Xi Jinping
President Xi at the Conference on Interaction and Confidence Building Measures in Asia summit in Shanghai. Reuters

Chinese President Xi Jinping has highlighted the importance of free markets in his country's economic reforms, the latest signal that Beijing is determined to bring about broad changes in the world's second-largest economy.

Allowing market forces to assign resources will mark a new phase of growth in China, the official Xinhua news agency said.

The key question is how to manage the relationship between the market and the government, Xi told the Politburo, an elite body comprising the nation's 25 most powerful leaders.
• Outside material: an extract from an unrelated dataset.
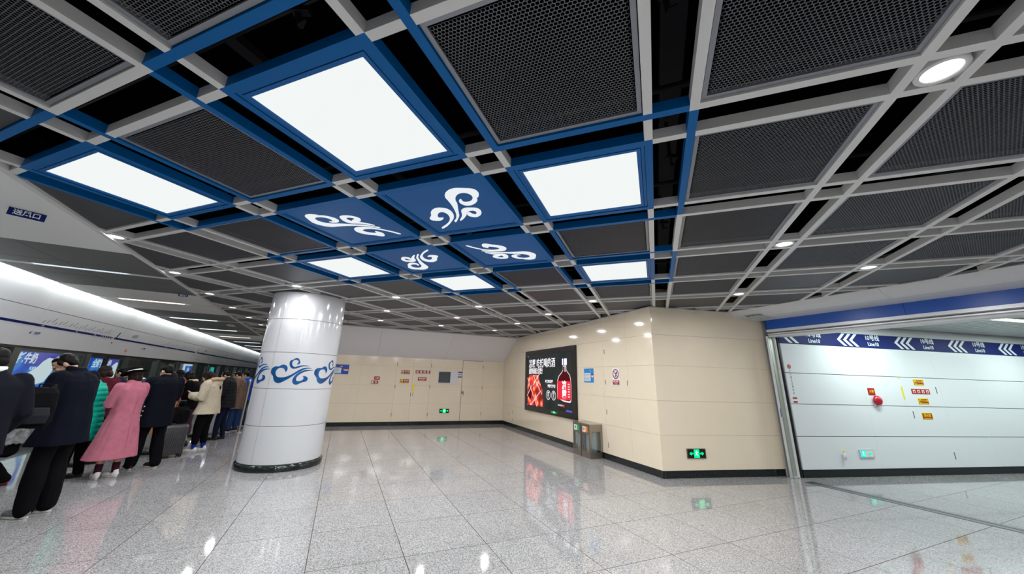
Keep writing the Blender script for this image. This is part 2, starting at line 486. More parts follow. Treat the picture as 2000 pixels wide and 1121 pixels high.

Xi added China had to reduce the quantum of resources directly allocated by the government and lower the amount of direct state- intervention in micro-economic activity.

Slow Growth

China's economic growth could drop to 7% this year, lower than the official 7.5% target, the Chinese Academy of Social Sciences (CASS), a top government think tank, warned on 30 April.

The Chinese economy expanded at its slowest pace in 18 months at the start of 2014. The economy grew 7.4% on an annual basis in the January-March quarter, the National Bureau of Statistics said on 16 April.

The first-quarter reading is China's slowest annual growth rate since the third-quarter of 2012, when the economy logged a 7.4% growth rate and the slowdown is widely considered as an expected outcome of the government's ongoing reforms drive.

China unleashed a flurry of detailed economic and social reform plans in November 2013 in a bid to secure the country's future growth.